Tuesday, August 08, 2006

Mnemonic


Friday afternoon saw me returning to the office from a conference in Dupont Circle. This was before the wind and the rain that washed-away the oppressive heat. The humidity gave the avenues between the hotel and the metro a claustrophobic character and veiled the sky in a diffusive sand-colored glow. As the escalator took me over that rollercoaster angle at the top, a place other than the one right in front of me came into view. Lamp posts became impossibly green trees; brownstones, temples. The algae-covered concrete tube that conveys riders from the brightly-lit circle above to the dim underworld of trains and tunnels below was a cenote. It was, in fact, a particular cenote I had stood above a month before.
The cenotes are, in the most profane geological sense, the result of the action of moving water on the soluble limestone landscape of the Yucatan Peninsula. Ultimately, the water will leave behind an orotund shaft that reaches down to the groundwater level and far beyond. Convoluted networks of underground channels link one cenote to another, and some of these networks even open into the ocean. I've read that some cenotes, miles inland, contain water that tastes of sea salt.
The cenote I recalled at the station, the one within Chichen Itza, is a primitive thing indeed. A circular chasm two hundred feet across, you’d fall six stories from its rim before you got wet. Birds dive into it, but not as far as the opaque green water, while lizards hunt its vertical walls. It is one of those places where the fortress wall that separates the here and now from a harsh old metaphysics fades into a beaded curtain just out of reach.
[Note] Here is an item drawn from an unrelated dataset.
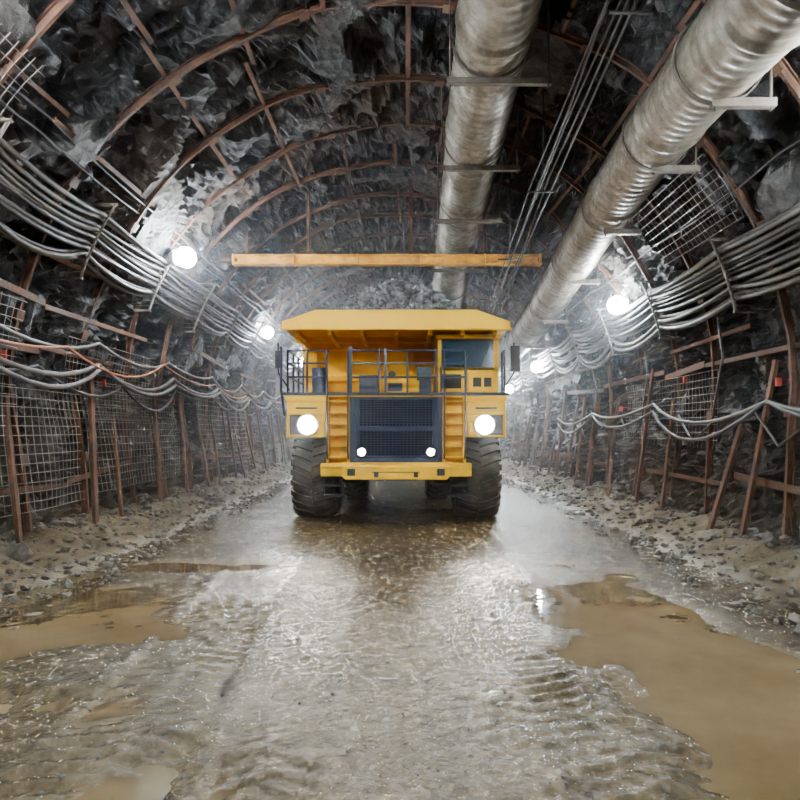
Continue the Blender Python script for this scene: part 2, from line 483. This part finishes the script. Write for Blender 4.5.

On the one side are sad domesticated men wearing brown knee-socks with sneakers and carrying camera bags, and on the other side, watching, is that primal thing that made building pyramids and cutting a person's still-beating heart from their chest a good idea.
That gaping maw descends not only into the intimate places of the Earth but well past the thin shell of my mind into an unlit vault within. I can only infer what resides there, the thinking layer of words and analysis buffered from it by the ascetic layer of dreams, and impressions, and memories half-remembered.
I thought about posting one of the pictures my wife or I took of the cenote, but that seems totally antithetical to what it is. Even writing about it is not quite right, the thing being described so far removed from the rational part of oneself that arranges letters into words. To understand the cenote I peered into, recall that evacuated state that you may have only experienced a few times, surrounding rage, lust, victory or defeat, or profound loss.
Places like this one connect the visitor to ideas and experiences that are otherwise outside the network of modern consciousness. The computer on the table in the coffee shop or on the desk in the office deny the observer important pieces of the experience.
Once connected by one’s own experience, these memories become entwined into the network in one’s head. From there, they flow unseen beneath the surface into otherwise inane activities, like walking to the train station.

2 comments:

Jacqueline Gens said...

ER--Wow !!! Some great writing here. I'll be back for this one. jacqueline

E. R. Dunhill said...

Jacqueline,
I take that as quite a compliment from a writer of your caliber. Thank you.